→ WHAT IS REQUIRED:
Each line that holds the word "parts" counts once; report the total and nothing else.

◆ ◆ ◆

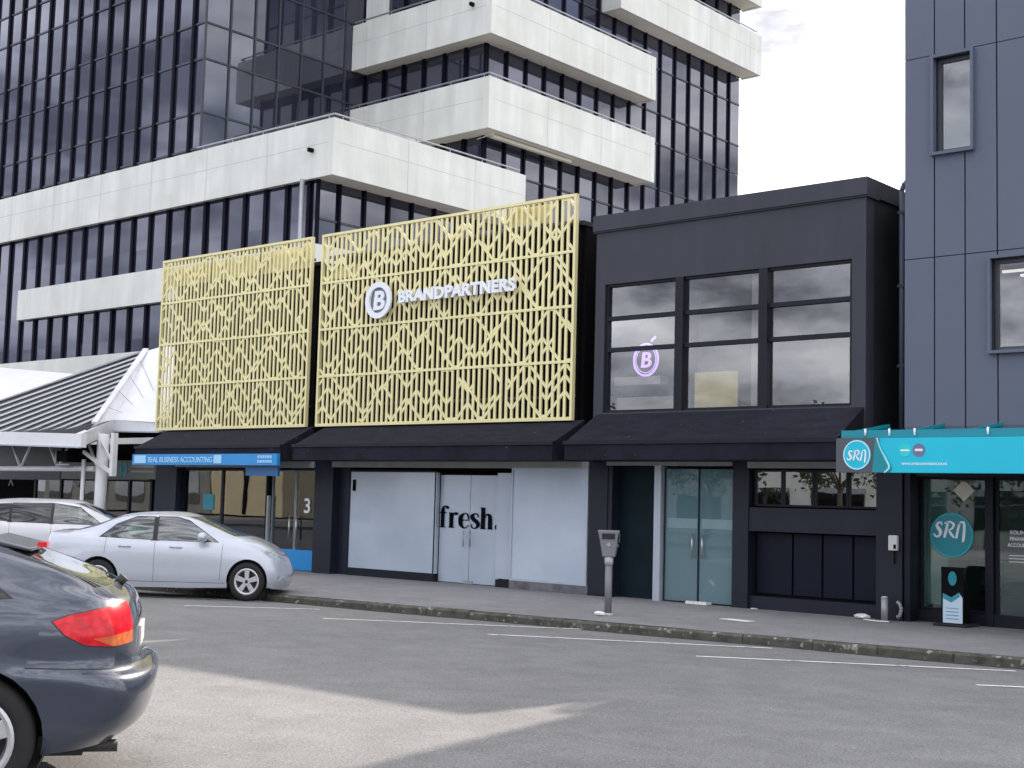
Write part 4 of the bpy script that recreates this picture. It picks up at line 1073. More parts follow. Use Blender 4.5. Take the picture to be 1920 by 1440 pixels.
def make_wheel(parent, x, y, r, w, side, spokes, rimmat, dark=.6):
    """side +1 outer face towards +y"""
    mb = MB(); n = 40; ro = r; ri = r*.66
    prof = [(ri, 0), (ri+.015, .5), (ri+.04, .53), (ro-.03, .50), (ro-.008, .42), (ro, .25), (ro, -.25), (ro-.008, -.42), (ro-.03, -.5), (ri, -.5)]
    for i in range(n):
        t0, t1 = 2*PI*i/n, 2*PI*(i+1)/n
        for (ra, ya), (rb, yb) in zip(prof[:-1], prof[1:]):
            q = []
            for rr, yy_, t in ((ra, ya, t0), (rb, yb, t0), (rb, yb, t1), (ra, ya, t1)):
                q.append((x+math.cos(t)*rr, y+side*yy_*w, r+math.sin(t)*rr))
            mb.smooth = True; mb.f(q)
    tyre = mb.build('wheel', M['rubber'], parent, local=True, auto=True)
    mb = MB(); mb.smooth = True
    rp = [(ri+.012, .50), (ri-.004, .52), (ri-.02, .49), (ri-.03, .30), (ri-.04, .0)]
    for i in range(n):
        t0, t1 = 2*PI*i/n, 2*PI*(i+1)/n
        for (ra, ya), (rb, yb) in zip(rp[:-1], rp[1:]):
            mb.f([(x+math.cos(t)*rr, y+side*yy_*w, r+math.sin(t)*rr) for rr, yy_, t in ((ra, ya, t0), (rb, yb, t0), (rb, yb, t1), (ra, ya, t1))])
    mb.smooth = False
    yo = y + side*w*.46
    for k in range(spokes):
        t = 2*PI*k/spokes + .3
        c, s_ = math.cos(t), math.sin(t)
        def Q(rr, wv, yy_): return (x + c*rr - s_*wv, yy_, r + s_*rr + c*wv)
        w0, w1 = .034, .048 if spokes < 8 else .02
        a = [Q(.02, -w0, yo+side*.0), Q(ri-.012, -w1, yo-side*.0), Q(ri-.012, w1, yo), Q(.02, w0, yo)]
        mb.prism(a, (0, -side*.035, 0))
    mb.disc((x, yo-side*.02, r), (0, side, 0), .062, .035, 20)
    rim = mb.build('rim', rimmat, tyre, local=True, bevel=.006)
    mb = MB(); mb.disc((x, y-side*w*.1, r), (0, side, 0), ri-.03, .01, 30); mb.build('barrel', M['alloy_d'], rim, local=True)
    mb = MB(); mb.disc((x, yo+side*.012, r), (0, side, 0), .03, .008, 16); mb.build('hub_cap', M['car_trim'], rim, local=True)
    return tyre

def build_car(root, C, paintm, side_wins, rear_win, wind, lamps, wheels, seams, extra=None, glass='g_car', trimw=.022):
    """x axis: 0 at rear bumper, forward +; y left +"""
    grid = surf_grid(C)
    bm = bmesh.new()
    n, m = len(grid), len(grid[0])
    V = {}
    for sgn in (1, -1):
        for i in range(n):
            for j in range(m):
                p = grid[i][j]
                V[(sgn, i, j)] = bm.verts.new((p[0], p[1]*sgn, p[2]))
        for i in range(n-1):
            for j in range(m-1):
                q = [V[(sgn, i, j)], V[(sgn, i+1, j)], V[(sgn, i+1, j+1)], V[(sgn, i, j+1)]]
                if sgn > 0: q = q[::-1]
                try: f = bm.faces.new(q); f.smooth = True
                except Exception: pass
    bmesh.ops.remove_doubles(bm, verts=bm.verts, dist=.0008)
    bmesh.ops.dissolve_degenerate(bm, edges=bm.edges, dist=.0004)
    bmesh.ops.recalc_face_normals(bm, faces=bm.faces)
    lay = bm.faces.layers.int.new('part')
    parts = {}   # tag -> (name, material, label)
    tagn = [1]
    def cutter(poly, axes, pred, name, mt, label=None):
        t = tagn[0]; tagn[0] += 1
        if cut_poly(bm, lay, poly, axes, pred, t, 0): parts[t] = (name, mt, label)
    def grow(poly, w):
        cx = sum(p[0] for p in poly)/len(poly); cz = sum(p[1] for p in poly)/len(poly)
        out = []
        for p in poly:
            d = math.hypot(p[0]-cx, p[1]-cz) or 1; out.append((p[0]+(p[0]-cx)/d*w*1.2, p[1]+(p[1]-cz)/d*w))
        return out
    for sgn in (1, -1):
        side = (lambda f, c, s=sgn: c.y*s > .35 and f.normal.y*s > .25)
        for (pa, _), (pb, _) in zip(side_wins[:-1], side_wins[1:]):
            xl = max(p[0] for p in pa); xr = min(p[0] for p in pb); zt_ = min(max(p[1] for p in pa), max(p[1] for p in pb)); zb_ = min(p[1] for p in pb)
            cutter([(xl-.03, zb_), (xr+.03, zb_), (xr+.03, zt_), (xl-.03, zt_)], (0, 2), side, 'window_trim', M['car_trim'])
        for poly, mt in side_wins:
            cutter(grow(poly, trimw), (0, 2), side, 'window_trim', M['car_trim'])
        for poly, mt in side_wins:
            cutter(poly, (0, 2), side, 'side_window', M[mt])
        for poly in seams:
            for a, b in zip(poly[:-1], poly[1:]):
                d = Vector((b[0]-a[0], b[1]-a[1])); nn_ = Vector((-d.y, d.x)).normalized()*.0035
                cutter([(a[0]+nn_.x, a[1]+nn_.y), (b[0]+nn_.x, b[1]+nn_.y), (b[0]-nn_.x, b[1]-nn_.y), (a[0]-nn_.x, a[1]-nn_.y)], (0, 2), (lambda f, c, s=sgn: c.y*s > .35 and f.normal.y*s > .2 and f[lay] == 0), 'shut_line', M['car_trim'])
        for poly, axes, pr, nm, mt, lb in lamps:
            if nm == 'tail_lamp': cutter(grow(poly, .008), axes, (lambda f, c, s=sgn, pr=pr: pr(f, Vector((c.x, c.y*s, c.z)))), 'window_trim', M['car_trim'])
            cutter(poly, axes, (lambda f, c, s=sgn, pr=pr: pr(f, Vector((c.x, c.y*s, c.z)))), nm, M[mt], lb) if axes == (0, 2) else cutter([(p[0]*sgn, p[1]) for p in poly], axes, (lambda f, c, s=sgn, pr=pr: pr(f, Vector((c.x, c.y*s, c.z)))), nm, M[mt], lb)
    cutter(grow(rear_win[0], trimw), (1, 2), rear_win[1], 'window_trim', M['car_trim']); cutter(rear_win[0], (1, 2), rear_win[1], 'rear_window', M[rear_win[2]])
    cutter(grow(wind[0], trimw), (1, 2), wind[1], 'window_trim', M['car_trim']); cutter(wind[0], (1, 2), wind[1], 'windscreen', M[wind[2]])
    # wheel arches
    for (wx, wr, ar) in wheels:
        for sgn in (1, -1):
            poly = circle(wx, wr+.01, ar, 26)
            cut_poly(bm, lay, poly, (0, 2), (lambda f, c, s=sgn: c.y*s > .3), 9999, 0)
    bmesh.ops.delete(bm, geom=[f for f in bm.faces if f[lay] == 9999], context='FACES')
    # split per tag
    bm.normal_update()
    src = bm
    body = None
    groups = {}
    for f in src.faces: groups.setdefault(f[lay], []).append(f)
    merged = {}
    for t, fs in groups.items():
        if t == 0: key = ('body', 0)
        else:
            nm, mt, lb = parts[t]
            key = (nm, t) if nm != 'window_trim' else (nm, 0)
        merged.setdefault(key, []).extend(fs)
    objs = {}
    for key in sorted(merged, key=lambda k: 0 if k[0] == 'body' else 1):
        nm, t = key; fs = merged[key]
        nb_ = bmesh.new(); vm = {}
        for f in fs:
            vs = []
            for v in f.verts:
                if v not in vm:
                    off_ = v.normal * {'body': 0, 'shut_line': -.001}.get(nm, 0)
                    vm[v] = nb_.verts.new(v.co + off_)
                vs.append(vm[v])
            try: nf = nb_.faces.new(vs); nf.smooth = True
            except Exception: pass
        nb_.verts.index_update(); nb_.faces.ensure_lookup_table()
        nrm_ = {nv: v.normal.copy() for v, nv in vm.items()}
        me = bpy.data.meshes.new(nm); order = [nrm_[v] for v in nb_.verts]
        nb_.to_mesh(me); nb_.free()
        try: me.normals_split_custom_set_from_vertices(order)
        except Exception as e_: print('normals', e_)
        mt = M['car_trim'] if nm == 'shut_line' else paintm if nm == 'body' else (parts[t][1] if t else M['car_trim'])
        me.materials.append(mt)
        o = bpy.data.objects.new(nm, me); COL.objects.link(o)
        if nm == 'body': o.parent = root; body = o
        elif nm in ('shut_line', 'window_trim'): o.parent = body
        else:
            o.parent = root
            if t and parts[t][2]: o['label'] = parts[t][2]
    src.free()
    # wheels, arch liners
    for (wx, wr, ar) in wheels:
        for sgn in (1, -1):
            make_wheel(root, wx, sgn*wheel_y, wr, .20, sgn, wheel_style[0], wheel_style[1])
            mb = MB(); nn_ = 24
            for i in range(nn_):
                t0, t1 = 2*PI*i/nn_, 2*PI*(i+1)/nn_
                y0, y1 = sgn*(body_w-.045), sgn*(body_w-.40)
                p = lambda t, yy: (wx+math.cos(t)*(ar+.012), yy, wr+.01+math.sin(t)*(ar+.012))
                if math.sin((t0+t1)/2) > -.45: mb.f([p(t0, y0), p(t1, y0), p(t1, y1), p(t0, y1)])
            mb.disc((wx, sgn*(body_w-.40), wr), (0, sgn, 0), ar+.01, .005, 24)
            mb.build('wheel_arch', M['car_trim'], body, local=True)
    return body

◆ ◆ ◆

→ RESULT FOR THIS EXERCISE:
6